Friday, June 27, 2025

WHAT IT MEANS TO BE PROTESTANT (Review)

What it Means to be Protestant: The Case for an Always-Reforming Church by Gavin Ortlund is a smooth and peaceful read. He does not use clubs and knives but gentle persuasion, from Scripture, church history, and sanctified common sense.

We live in an age where some pockets of Protestantism can be, as is often said disparagingly about America, very wide but also very shallow.

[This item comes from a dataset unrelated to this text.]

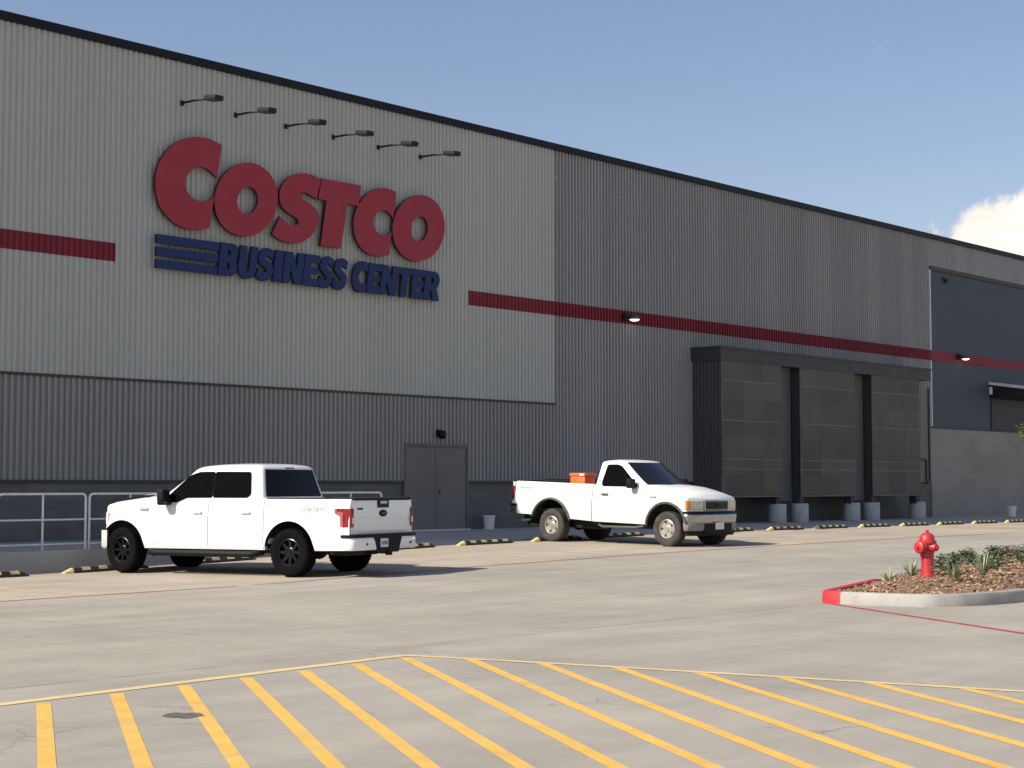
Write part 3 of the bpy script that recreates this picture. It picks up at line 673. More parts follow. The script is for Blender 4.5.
# ------------------------------------------------------------------ planted island
def isl_outer():
    P = [(19.41, 11.61), (19.25, 11.49), (19.17, 11.27), (19.17, 10.95), (19.22, 10.6), (19.30, 10.25), (19.46, 9.98), (19.75, 9.78), (20.2, 9.63), (20.7, 9.56), (21.3, 9.54), (24, 9.56), (28, 9.6), (33.4, 9.7), (33.8, 10.0), (34, 10.6), (34, 14.4), (33.6, 15.0), (33, 15.1), (30, 14.5), (26, 13.45), (22.5, 12.46), (20.5, 11.9)]
    return smooth_loop(P, 1)
OUT = isl_outer()
def inset_loop(lp, d):
    n = len(lp); out = []
    for i in range(n):
        a, p, c = Vector(lp[i - 1]), Vector(lp[i]), Vector(lp[(i + 1) % n]); t = (c - a).normalized(); out.append(tuple(p + Vector((-t.y, t.x)) * d))
    return out
area = sum(OUT[i - 1][0] * OUT[i][1] - OUT[i][0] * OUT[i - 1][1] for i in range(len(OUT))) / 2
sgn = 1 if area > 0 else -1
rings = [(0.0, -.15), (0.0, .005), (.012, .13), (.035, .158), (.14, .158), (.155, .14), (.155, .02)]
vs = []; n = len(OUT); b = MB()
loops = [inset_loop(OUT, sgn * d) for d, z in rings]
for lp, (d, z) in zip(loops, rings): vs += [(x, y, gz(x, y) + z) for x, y in lp]
fs = []; mi = []
for i in range(len(rings) - 1):
    for k in range(n):
        f = (i * n + k, i * n + (k + 1) % n, (i + 1) * n + (k + 1) % n, (i + 1) * n + k); fs.append(f)
        x, y = OUT[k]; x2, y2 = OUT[(k + 1) % n]; mx_, my_ = (x + x2) / 2, (y + y2) / 2
        red = ((my_ > 11.22 and mx_ < 19.7) or (my_ > 11.5 and mx_ < 21.6))
        mi.append(1 if red else 0)
b.v = vs; b.f = fs; b.m = mi
tag(b.build('kerb', [M['kerb'], M['red_kerb']], smooth=50), kind='structure')
INN = inset_loop(OUT, sgn * .13)
def inside(x, y, lp=INN):
    c = False; n = len(lp)
    for i in range(n):
        (x1, y1), (x2, y2) = lp[i - 1], lp[i]
        if (y1 > y) != (y2 > y) and x < (x2 - x1) * (y - y1) / (y2 - y1) + x1: c = not c
    return c
def edge_d(x, y):
    p = Vector((x, y)); best = 9
    for i in range(len(INN)):
        a, c = Vector(INN[i - 1]), Vector(INN[i]); t = min(max((p - a).dot(c - a) / max((c - a).length_squared, 1e-9), 0), 1); best = min(best, (p - a - (c - a) * t).length)
    return best
def mz(x, y):
    return gz(x, y) + .13 + .125 * sm(edge_d(x, y), 0, .9) + .035 * mnoise.noise(Vector((x * 1.6, y * 1.6, 0))) + .02 * mnoise.noise(Vector((x * 7, y * 7, 3)))
bm = bmesh.new(); st = .09; grid = {}
nx = int((34.2 - 19) / st); ny = int((15.3 - 9.4) / st)
for i in range(nx + 1):
    for j in range(ny + 1):
        x, y = 19 + i * st, 9.4 + j * st
        if inside(x, y, OUT): grid[i, j] = bm.verts.new((x, y, mz(x, y) if inside(x, y) else gz(x, y) + .10))
for (i, j) in list(grid):
    q = [(i, j), (i + 1, j), (i + 1, j + 1), (i, j + 1)]
    if all(k in grid for k in q): bm.faces.new([grid[k] for k in q])
me = bpy.data.meshes.new('mulch_bed'); bm.to_mesh(me); bm.free()
me.materials.append(mat('mulch', (.21, .125, .075), .95, var=.5, scale=22, bump=.8, bscale=60)); o = bpy.data.objects.new('mulch_bed', me); COL.objects.link(o); tag(o, kind='structure')
# loose bark chips
b = MB(); rnd = random.Random(5); cnt = 0
while cnt < 7000:
    x = rnd.uniform(19.3, 31); y = rnd.uniform(9.6, 14.5)
    if not inside(x, y): continue
    cnt += 1
    l = rnd.uniform(.02, .075); w = rnd.uniform(.008, .022)
    T = Matrix.Translation((x, y, mz(x, y) + .008)) @ Matrix.Rotation(rnd.uniform(0, 6.28), 4, 'Z') @ Matrix.Rotation(rnd.uniform(-.6, .6), 4, 'Y') @ Matrix.Rotation(rnd.uniform(-.6, .6), 4, 'X')
    vs = [T @ Vector(v) for v in ((-l / 2, -w, 0), (l / 2, -w * .6, .004), (l / 2, w * .7, 0), (-l / 2, w, .005), (0, 0, .012))]
    b.add(vs, [(0, 1, 4), (1, 2, 4), (2, 3, 4), (3, 0, 4)], 1 if rnd.random() < .4 else 0)
tag(b.build('bark_chips', [M['chip'], M['chip2']], recalc=False), kind='stuff')

# plants
def tuft(x, y, h, n, label, seed):
    r = random.Random(seed); b = MB()
    for k in range(n):
        a = r.uniform(0, 6.283); lean = r.uniform(.3, 1.8); L = h * r.uniform(.75, 1.2); w = r.uniform(.006, .011)
        d = Vector((math.cos(a), math.sin(a), 0)); s_ = Vector((-d.y, d.x, 0)); vs = []
        for i in range(6):
            t = i / 5; p = d * (.02 + L * lean * .62 * t ** 1.35) + Vector((0, 0, L * (t - .32 * lean * t ** 2.4)))
            ww = w * (1 - t) ** .6 + .001; vs += [tuple(p + s_ * ww), tuple(p - s_ * ww + Vector((0, 0, .002)))]
        b.add(vs, [(2 * i, 2 * i + 1, 2 * i + 3, 2 * i + 2) for i in range(5)])
    o = b.build('grass_plant', M['blade'], recalc=False); o.location = (x, y, mz(x, y) - .01); tag(o, label, 'plant', 'spiky grass plants in the mulch bed')
tuft(20.55, 11.23, .24, 34, 'small spiky grass plant at the tip of the mulch bed, left of the hydrant', 1)
tuft(21.75, 11.52, .34, 44, 'tall spiky grass plant just left of and behind the red hydrant', 2)
tuft(20.95, 10.45, .32, 50, 'pale spiky grass plant on the mulch just right of the hydrant', 3)
tuft(22.30, 10.68, .36, 60, 'widest pale spiky grass plant, in front of the dark shrubs', 4)
def shrub(x, y, h, w, label, seed, n=620):
    r = random.Random(seed); t = thing('shrub', label, 'shrub', (x, y, mz(x, y) - .02), 0, 'low dark green shrubs in the mulch bed')
    b = MB()
    for k in range(9):
        a = r.uniform(0, 6.28); d = r.uniform(.2, .8) * w / 2; b.tube([(0, 0, 0), (math.cos(a) * d * .5, math.sin(a) * d * .5, h * .45), (math.cos(a) * d, math.sin(a) * d, h * .85)], [.010, .007, .003], 5)
    b.build('stem', M['bark'], t)
    cl = [(r.uniform(-.34, .34) * w, r.uniform(-.34, .34) * w, h * r.uniform(.35, .8), r.uniform(.14, .24) * w) for _ in range(11)]
    b = MB()
    for k in range(n):
        cx, cy, cz, cr = r.choice(cl); v = Vector((r.gauss(0, 1), r.gauss(0, 1), r.gauss(0, 1))).normalized() * cr * r.uniform(.35, 1.15)
        p = Vector((cx, cy, cz)) + v
        if p.z < .02: p.z = r.uniform(.02, .12)
        l = r.uniform(.02, .042); q = Matrix.Rotation(r.uniform(0, 6.28), 4, 'Z') @ Matrix.Rotation(r.uniform(-1.2, 1.2), 4, 'X') @ Matrix.Rotation(r.uniform(-.8, .8), 4, 'Y')
        vs = [p + q @ Vector(c) for c in ((-l, 0, 0), (0, l * .42, .004), (l, 0, 0), (0, -l * .42, .004))]; b.add(vs, [(0, 1, 2, 3)])
    b.build('foliage', M['leaf'], t, recalc=False)
shrub(22.55, 11.42, .24, .46, 'low leafy shrub right behind the red hydrant', 21)
shrub(24.9, 12.2, .24, .50, 'dark round shrub, farthest left of the back row', 22)
shrub(25.7, 12.15, .30, .48, 'taller dark shrub in the middle of the back row', 23)
shrub(23.75, 11.25, .24, .46, 'dark shrub standing forward of the back row, right of the wide grass', 24)
shrub(27.2, 12.35, .30, .60, 'wide dark shrub on the crest of the mound', 25)
shrub(29.0, 12.75, .33, .58, 'dark shrub at the right edge, farthest back', 26)
shrub(24.55, 11.02, .28, .46, 'dark shrub cut off by the right edge of the photo', 27)
# a young tree whose outermost twig shows at the edge of the photograph
tr = thing('young_tree', 'yellow-green leafy twig of a young tree at the right edge of the photo', 'tree', (31.45, 13.05, mz(31.45, 13.05) - .02))
b = MB(); b.tube([(0, 0, 0), (.02, 0, .9), (-.01, .02, 1.8), (0, 0, 3.4)], [.045, .036, .028, .01], 8)
r = random.Random(9); tips = []
for k in range(16):
    a = R_(24 * k * 5.7); z = 1.5 + k * .11; d = .62 - .02 * k; e = Vector((math.cos(a) * d, math.sin(a) * d, z + .45)); b.tube([(0, 0, z), tuple(Vector((0, 0, z)).lerp(e, .5) + Vector((0, 0, -.04))), tuple(e)], [.014, .009, .003], 5); tips.append((Vector((0, 0, z)), e))
e = Vector((-.52, .87, 2.34)); b.tube([(0, 0, 1.7), (-.3, .45, 2.1), tuple(e)], [.012, .008, .003], 5); tips += [(Vector((-.25, .40, 2.05)), e)] * 2
b.build('trunk', M['bark'], tr, smooth=50)
b = MB()
for k in range(1500):
    s_, e = r.choice(tips); t = r.uniform(.3, 1.08); p = s_.lerp(e, t) + Vector((r.gauss(0, .07), r.gauss(0, .07), r.gauss(0, .07))); l = r.uniform(.03, .055)
    q = Matrix.Rotation(r.uniform(0, 6.28), 4, 'Z') @ Matrix.Rotation(r.uniform(-1.1, 1.1), 4, 'X')
    b.add([p + q @ Vector(c) for c in ((-l, 0, 0), (0, l * .45, .006), (l, 0, 0), (0, -l * .45, .006))], [(0, 1, 2, 3)])
b.build('crown', M['tree_leaf'], tr, recalc=False)

# ------------------------------------------------------------------ hydrant
hx, hy = 21.58, 11.18; hz_ = mz(hx, hy) - .02
hy_ = thing('fire_hydrant', 'bright red fire hydrant standing in the mulch of the kerbed island', 'hydrant', (hx, hy, hz_), R_(41.4 + 90)); hy_.scale = (.9, .9, .9)
# local -x is towards the viewer's right after the turn; the pumper outlet faces the viewer's left
b = MB(); b.lathe([(.15, 0), (.15, .03), (.105, .035), (.100, .06), (.100, .37), (.112, .38), (.112, .405), (.108, .41), (.118, .45), (.122, .50), (.118, .53)], 28); hb_ = b.build('barrel', M['hydrant'], hy_, smooth=40)
b = MB(); b.lathe([(.145, .53), (.145, .555), (.125, .56), (.120, .60), (.105, .645), (.075, .68), (.035, .695), (.028, .70), (.028, .735), (.0, .74)], 28); b.build('bonnet', M['hydrant'], hy_, smooth=40)
for k in range(8):
    b = MB(); a = R_(45 * k + 20); T = Matrix.Translation((.132 * math.cos(a), .132 * math.sin(a), .535)); b.lathe([(.014, -.02), (.014, .035), (0, .036)], 6, T); b.build('flange_bolt', M['hydrant_dark'], hy_)
def outlet(ang, r, l, nm):
    T = Matrix.Rotation(R_(ang), 4, 'Z') @ Matrix.Translation((0, 0, .465)) @ Matrix.Rotation(R_(90), 4, 'Y')
    b = MB(); b.lathe([(r * .85, .05), (r * .85, l - .05), (r * 1.05, l - .05), (r * 1.05, l - .035), (r, l - .03), (r, l + .03), (r * .8, l + .045), (.022, l + .045), (.022, l + .075), (0, l + .076)], 22, T); b.build(nm, M['hydrant'], hy_, smooth=40)
outlet(35, .095, .17, 'pumper_outlet'); outlet(125, .06, .15, 'outlet'); outlet(305, .06, .15, 'outlet')
b = MB(); b.tube([(.10, .06, .43), (.13, .07, .36), (.115, .08, .29), (.10, .07, .26)], .006, 5); b.build('chain', M['hydrant_dark'], hy_)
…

Ortlund sums up his book’s intention in its concluding chapter: “I have articulated a vison of Protestantism in the spirit of Philip Schaff as a renewal effort within the one true church … I have also commended Protestantism as a return to the authority of Scripture. Protestantism does not reject tradition or other authoritative norms in the church. It simply subordinates them under the superior authority of Scripture. Nothing else the church possesses as a rule rivals the very inspired words of God given to us in the text of Holy Scripture. This alone is an infallible rule because God alone is infallible, and nothing else we have as a rule consists of the very speech of God … Protestantism is not the creation of a new church, but simply the ancient faith in the posture of dynamic change and reform.” pgs. 219-20.

This is a good book for any who may feel that they have been left stranded in one of those shallow tidal pools of Protestantism where the tide of deep and meaningful Christianity has gone out. May the Lord be pleased to use What it Means to be Protestant to help rescue His people with the rising tide of Biblical Protestantism.